### Task details
Where a line holds "Blender", copy it.

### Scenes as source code
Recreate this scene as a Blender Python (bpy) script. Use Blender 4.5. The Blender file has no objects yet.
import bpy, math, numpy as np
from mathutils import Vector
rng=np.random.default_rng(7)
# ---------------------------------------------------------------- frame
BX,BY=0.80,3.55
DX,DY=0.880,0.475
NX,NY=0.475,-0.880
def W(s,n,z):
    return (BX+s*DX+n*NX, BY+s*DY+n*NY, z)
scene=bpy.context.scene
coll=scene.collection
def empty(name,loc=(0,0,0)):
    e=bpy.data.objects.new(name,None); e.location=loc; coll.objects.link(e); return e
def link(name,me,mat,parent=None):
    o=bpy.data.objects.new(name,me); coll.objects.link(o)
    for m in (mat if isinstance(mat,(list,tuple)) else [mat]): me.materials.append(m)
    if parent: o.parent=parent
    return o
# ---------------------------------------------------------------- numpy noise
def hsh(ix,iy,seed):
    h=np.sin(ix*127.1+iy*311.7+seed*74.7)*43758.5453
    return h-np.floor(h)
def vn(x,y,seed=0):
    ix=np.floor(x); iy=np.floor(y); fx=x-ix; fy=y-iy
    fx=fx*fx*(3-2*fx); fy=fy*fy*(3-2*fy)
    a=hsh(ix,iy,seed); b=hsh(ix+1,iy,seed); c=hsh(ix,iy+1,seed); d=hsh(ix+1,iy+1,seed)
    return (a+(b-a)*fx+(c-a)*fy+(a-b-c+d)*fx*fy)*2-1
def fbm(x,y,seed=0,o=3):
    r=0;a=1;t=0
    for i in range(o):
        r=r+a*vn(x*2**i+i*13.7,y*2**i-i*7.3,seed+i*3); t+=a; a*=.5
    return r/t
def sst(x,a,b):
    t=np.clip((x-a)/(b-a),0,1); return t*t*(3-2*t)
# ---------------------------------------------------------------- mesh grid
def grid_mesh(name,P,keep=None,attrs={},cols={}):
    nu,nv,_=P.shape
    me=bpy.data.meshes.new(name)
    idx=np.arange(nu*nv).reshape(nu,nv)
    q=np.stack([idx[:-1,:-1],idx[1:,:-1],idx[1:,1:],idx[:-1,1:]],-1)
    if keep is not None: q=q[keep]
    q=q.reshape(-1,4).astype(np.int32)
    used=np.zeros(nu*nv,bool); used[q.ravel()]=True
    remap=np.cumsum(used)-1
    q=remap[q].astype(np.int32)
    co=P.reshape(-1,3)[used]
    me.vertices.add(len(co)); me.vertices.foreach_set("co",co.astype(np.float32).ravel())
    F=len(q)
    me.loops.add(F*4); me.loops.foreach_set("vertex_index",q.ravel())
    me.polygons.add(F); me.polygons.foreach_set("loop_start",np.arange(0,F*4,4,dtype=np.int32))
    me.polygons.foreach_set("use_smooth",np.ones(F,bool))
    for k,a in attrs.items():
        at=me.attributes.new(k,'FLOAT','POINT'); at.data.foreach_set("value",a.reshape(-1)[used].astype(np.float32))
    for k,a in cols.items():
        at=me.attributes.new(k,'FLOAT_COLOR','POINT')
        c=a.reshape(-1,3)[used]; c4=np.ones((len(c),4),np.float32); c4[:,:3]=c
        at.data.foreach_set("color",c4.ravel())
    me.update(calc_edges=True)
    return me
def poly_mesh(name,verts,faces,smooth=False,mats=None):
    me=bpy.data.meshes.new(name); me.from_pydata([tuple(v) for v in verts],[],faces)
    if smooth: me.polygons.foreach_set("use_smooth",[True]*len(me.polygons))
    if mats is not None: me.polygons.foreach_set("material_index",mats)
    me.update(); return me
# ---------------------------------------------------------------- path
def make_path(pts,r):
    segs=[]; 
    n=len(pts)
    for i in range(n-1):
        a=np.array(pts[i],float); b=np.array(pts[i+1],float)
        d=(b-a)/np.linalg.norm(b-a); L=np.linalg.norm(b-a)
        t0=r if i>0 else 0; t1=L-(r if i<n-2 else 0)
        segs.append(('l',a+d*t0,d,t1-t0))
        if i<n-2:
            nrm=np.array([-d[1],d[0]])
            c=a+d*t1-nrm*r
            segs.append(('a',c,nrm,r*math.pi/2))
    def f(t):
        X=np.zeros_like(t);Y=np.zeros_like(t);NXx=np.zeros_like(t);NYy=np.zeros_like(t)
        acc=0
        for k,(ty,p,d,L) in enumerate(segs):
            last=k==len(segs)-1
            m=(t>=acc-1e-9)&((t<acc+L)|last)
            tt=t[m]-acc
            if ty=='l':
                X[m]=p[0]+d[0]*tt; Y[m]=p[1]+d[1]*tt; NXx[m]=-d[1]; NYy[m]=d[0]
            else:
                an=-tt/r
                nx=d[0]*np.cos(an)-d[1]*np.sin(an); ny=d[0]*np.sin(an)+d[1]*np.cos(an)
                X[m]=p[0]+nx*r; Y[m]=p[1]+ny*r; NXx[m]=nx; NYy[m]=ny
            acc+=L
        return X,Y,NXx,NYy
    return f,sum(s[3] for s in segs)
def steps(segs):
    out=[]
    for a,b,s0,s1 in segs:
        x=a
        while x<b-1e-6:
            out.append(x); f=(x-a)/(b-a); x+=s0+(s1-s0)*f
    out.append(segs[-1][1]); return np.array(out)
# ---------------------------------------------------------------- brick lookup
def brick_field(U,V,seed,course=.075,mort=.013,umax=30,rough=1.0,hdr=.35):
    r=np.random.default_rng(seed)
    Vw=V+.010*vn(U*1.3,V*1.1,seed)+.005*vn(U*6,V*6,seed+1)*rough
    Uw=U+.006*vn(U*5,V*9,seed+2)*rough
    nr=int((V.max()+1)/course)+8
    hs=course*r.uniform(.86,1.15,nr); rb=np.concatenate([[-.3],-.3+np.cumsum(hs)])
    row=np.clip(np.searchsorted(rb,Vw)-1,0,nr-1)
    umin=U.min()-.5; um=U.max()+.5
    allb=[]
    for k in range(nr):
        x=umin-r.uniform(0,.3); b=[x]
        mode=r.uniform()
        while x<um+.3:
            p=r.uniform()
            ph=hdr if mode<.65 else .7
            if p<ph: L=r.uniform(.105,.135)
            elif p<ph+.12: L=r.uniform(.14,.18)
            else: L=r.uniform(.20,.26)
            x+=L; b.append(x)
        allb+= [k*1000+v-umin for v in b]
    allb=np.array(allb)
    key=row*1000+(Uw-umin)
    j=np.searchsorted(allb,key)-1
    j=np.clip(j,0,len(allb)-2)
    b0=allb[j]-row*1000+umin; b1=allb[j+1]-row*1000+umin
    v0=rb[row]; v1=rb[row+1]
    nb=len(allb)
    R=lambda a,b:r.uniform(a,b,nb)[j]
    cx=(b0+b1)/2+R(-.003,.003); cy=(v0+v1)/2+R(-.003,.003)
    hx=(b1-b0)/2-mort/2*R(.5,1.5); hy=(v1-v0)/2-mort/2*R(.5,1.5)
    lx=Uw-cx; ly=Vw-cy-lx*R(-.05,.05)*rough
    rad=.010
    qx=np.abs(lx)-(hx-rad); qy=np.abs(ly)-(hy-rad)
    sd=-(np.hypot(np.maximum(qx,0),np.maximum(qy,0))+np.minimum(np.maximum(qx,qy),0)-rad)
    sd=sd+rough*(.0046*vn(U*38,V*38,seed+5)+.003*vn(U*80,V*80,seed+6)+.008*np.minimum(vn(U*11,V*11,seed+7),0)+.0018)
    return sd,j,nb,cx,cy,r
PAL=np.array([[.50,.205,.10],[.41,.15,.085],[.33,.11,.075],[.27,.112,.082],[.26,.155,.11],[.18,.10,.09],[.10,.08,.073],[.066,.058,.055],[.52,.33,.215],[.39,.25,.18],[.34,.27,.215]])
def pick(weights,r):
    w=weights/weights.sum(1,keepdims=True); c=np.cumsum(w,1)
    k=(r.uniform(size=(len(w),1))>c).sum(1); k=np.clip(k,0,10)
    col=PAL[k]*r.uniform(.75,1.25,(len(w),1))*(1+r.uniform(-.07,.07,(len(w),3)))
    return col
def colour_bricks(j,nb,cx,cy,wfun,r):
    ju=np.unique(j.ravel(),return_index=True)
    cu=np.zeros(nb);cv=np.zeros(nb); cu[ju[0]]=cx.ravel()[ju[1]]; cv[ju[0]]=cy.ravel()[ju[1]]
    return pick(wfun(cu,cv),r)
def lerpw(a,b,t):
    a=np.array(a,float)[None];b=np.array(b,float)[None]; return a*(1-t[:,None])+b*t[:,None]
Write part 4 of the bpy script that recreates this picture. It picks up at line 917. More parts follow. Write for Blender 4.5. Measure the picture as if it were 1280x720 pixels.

### Answer to the exercise
Recreate this scene as a Blender Python (bpy) script. Use Blender 4.5. The Blender file has no objects yet.
Write part 4 of the bpy script that recreates this picture. It picks up at line 917. More parts follow. Write for Blender 4.5. Measure the picture as if it were 1280x720 pixels.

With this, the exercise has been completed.